PROBLEM REQUIREMENTS: Retype the run of lines that opens with the line containing "Recreate this scene as a Blender Python (bpy) script. The" and closes with the line containing "COL = SC.collection", exactly and inclusively, but skip the pictures.

>> Begin DATA ROWS

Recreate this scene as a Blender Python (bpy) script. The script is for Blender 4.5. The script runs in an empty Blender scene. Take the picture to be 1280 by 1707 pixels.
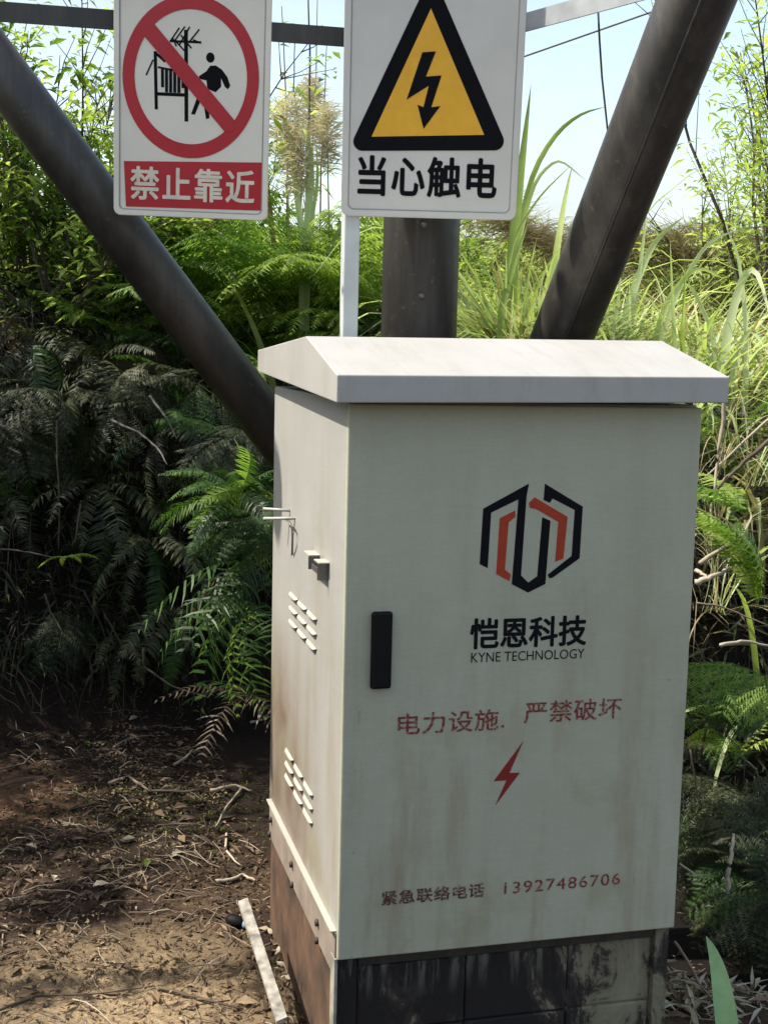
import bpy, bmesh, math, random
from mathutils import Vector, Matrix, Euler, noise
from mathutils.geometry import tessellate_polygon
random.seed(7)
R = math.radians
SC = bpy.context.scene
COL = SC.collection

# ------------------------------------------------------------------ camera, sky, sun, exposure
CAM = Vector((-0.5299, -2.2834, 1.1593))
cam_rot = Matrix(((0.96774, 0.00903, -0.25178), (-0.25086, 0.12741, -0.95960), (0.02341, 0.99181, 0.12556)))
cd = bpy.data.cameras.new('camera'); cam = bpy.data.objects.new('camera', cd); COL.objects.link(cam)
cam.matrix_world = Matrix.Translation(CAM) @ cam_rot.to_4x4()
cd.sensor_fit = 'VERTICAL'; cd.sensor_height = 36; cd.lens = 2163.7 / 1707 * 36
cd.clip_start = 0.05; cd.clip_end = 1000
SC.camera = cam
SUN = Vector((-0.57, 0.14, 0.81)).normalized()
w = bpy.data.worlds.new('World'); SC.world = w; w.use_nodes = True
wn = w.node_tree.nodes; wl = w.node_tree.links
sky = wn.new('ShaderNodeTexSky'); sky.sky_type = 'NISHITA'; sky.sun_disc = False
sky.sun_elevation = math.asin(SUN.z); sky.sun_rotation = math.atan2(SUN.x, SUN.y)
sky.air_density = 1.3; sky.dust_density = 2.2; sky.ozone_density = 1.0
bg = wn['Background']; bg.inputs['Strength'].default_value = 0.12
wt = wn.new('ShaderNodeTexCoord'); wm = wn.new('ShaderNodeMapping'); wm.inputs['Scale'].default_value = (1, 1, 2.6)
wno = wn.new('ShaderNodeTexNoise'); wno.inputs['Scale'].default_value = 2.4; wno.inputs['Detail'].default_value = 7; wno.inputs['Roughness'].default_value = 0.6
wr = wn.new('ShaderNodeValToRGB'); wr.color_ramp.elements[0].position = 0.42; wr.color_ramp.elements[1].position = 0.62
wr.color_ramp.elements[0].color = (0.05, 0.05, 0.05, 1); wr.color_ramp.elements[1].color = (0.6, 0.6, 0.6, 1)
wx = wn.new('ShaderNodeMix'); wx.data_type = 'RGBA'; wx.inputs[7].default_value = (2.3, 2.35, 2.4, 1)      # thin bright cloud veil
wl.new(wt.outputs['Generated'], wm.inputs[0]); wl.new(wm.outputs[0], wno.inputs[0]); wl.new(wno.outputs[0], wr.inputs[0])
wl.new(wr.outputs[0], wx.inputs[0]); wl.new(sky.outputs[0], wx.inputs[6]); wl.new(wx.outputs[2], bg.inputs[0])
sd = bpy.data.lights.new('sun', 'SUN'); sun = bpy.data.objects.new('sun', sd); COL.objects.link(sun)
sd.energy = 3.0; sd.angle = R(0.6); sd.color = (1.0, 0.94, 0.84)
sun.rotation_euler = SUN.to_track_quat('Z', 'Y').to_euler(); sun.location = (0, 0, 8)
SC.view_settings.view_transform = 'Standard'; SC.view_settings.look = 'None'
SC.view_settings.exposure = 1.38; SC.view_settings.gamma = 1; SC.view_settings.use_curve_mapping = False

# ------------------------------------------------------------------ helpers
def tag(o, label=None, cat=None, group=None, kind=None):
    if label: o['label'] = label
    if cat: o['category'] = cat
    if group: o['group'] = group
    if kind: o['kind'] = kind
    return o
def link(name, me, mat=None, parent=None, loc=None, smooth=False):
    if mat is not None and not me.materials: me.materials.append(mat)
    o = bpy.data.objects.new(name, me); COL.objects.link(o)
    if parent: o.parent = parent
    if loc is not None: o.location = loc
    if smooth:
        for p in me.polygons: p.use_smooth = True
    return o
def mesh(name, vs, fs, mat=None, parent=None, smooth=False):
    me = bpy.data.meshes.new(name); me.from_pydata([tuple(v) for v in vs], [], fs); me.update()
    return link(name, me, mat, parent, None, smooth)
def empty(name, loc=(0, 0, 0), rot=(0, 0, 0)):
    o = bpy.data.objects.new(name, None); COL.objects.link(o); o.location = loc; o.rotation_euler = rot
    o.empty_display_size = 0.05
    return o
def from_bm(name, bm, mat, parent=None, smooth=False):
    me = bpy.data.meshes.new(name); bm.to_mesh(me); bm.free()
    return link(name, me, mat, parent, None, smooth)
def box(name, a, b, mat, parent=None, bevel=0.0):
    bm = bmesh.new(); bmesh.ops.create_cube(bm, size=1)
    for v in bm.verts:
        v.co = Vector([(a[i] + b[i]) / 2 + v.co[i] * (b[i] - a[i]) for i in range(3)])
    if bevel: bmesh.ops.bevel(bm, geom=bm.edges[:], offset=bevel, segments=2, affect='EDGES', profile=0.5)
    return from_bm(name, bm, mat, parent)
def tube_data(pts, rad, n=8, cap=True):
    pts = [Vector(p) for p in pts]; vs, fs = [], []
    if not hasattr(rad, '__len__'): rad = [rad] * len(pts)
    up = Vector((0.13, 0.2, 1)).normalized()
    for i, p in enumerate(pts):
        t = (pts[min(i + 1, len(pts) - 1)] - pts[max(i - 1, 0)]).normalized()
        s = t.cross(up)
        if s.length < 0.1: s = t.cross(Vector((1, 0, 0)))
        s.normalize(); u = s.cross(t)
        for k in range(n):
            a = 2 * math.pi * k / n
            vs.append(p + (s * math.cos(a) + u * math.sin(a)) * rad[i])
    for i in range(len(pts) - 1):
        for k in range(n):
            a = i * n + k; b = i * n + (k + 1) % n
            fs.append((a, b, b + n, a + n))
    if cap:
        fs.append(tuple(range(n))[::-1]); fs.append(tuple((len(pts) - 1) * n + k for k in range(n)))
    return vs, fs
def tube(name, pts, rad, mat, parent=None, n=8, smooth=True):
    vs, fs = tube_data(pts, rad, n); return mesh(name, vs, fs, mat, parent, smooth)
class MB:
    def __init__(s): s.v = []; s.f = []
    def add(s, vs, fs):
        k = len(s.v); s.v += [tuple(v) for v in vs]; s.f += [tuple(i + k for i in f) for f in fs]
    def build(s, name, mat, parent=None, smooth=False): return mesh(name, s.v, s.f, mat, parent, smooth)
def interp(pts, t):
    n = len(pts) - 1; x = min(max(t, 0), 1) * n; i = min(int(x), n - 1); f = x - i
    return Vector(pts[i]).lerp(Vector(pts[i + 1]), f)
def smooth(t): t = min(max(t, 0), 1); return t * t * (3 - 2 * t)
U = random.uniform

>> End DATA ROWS
>> Begin DATA ROWS

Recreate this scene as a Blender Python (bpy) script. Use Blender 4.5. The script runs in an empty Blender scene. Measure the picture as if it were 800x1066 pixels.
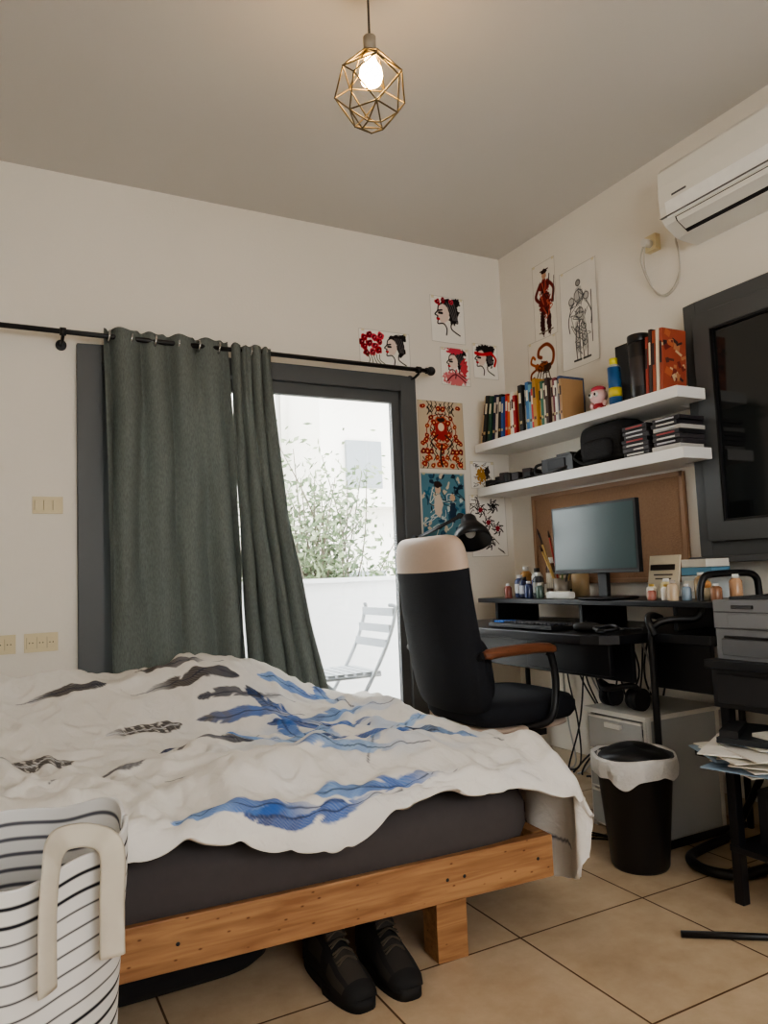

>> End DATA ROWS

COMPLETED TASK:
Recreate this scene as a Blender Python (bpy) script. The script is for Blender 4.5. The script runs in an empty Blender scene. Take the picture to be 1280 by 1707 pixels.
import bpy, bmesh, math, random
from mathutils import Vector, Matrix, Euler, noise
from mathutils.geometry import tessellate_polygon
random.seed(7)
R = math.radians
SC = bpy.context.scene
COL = SC.collection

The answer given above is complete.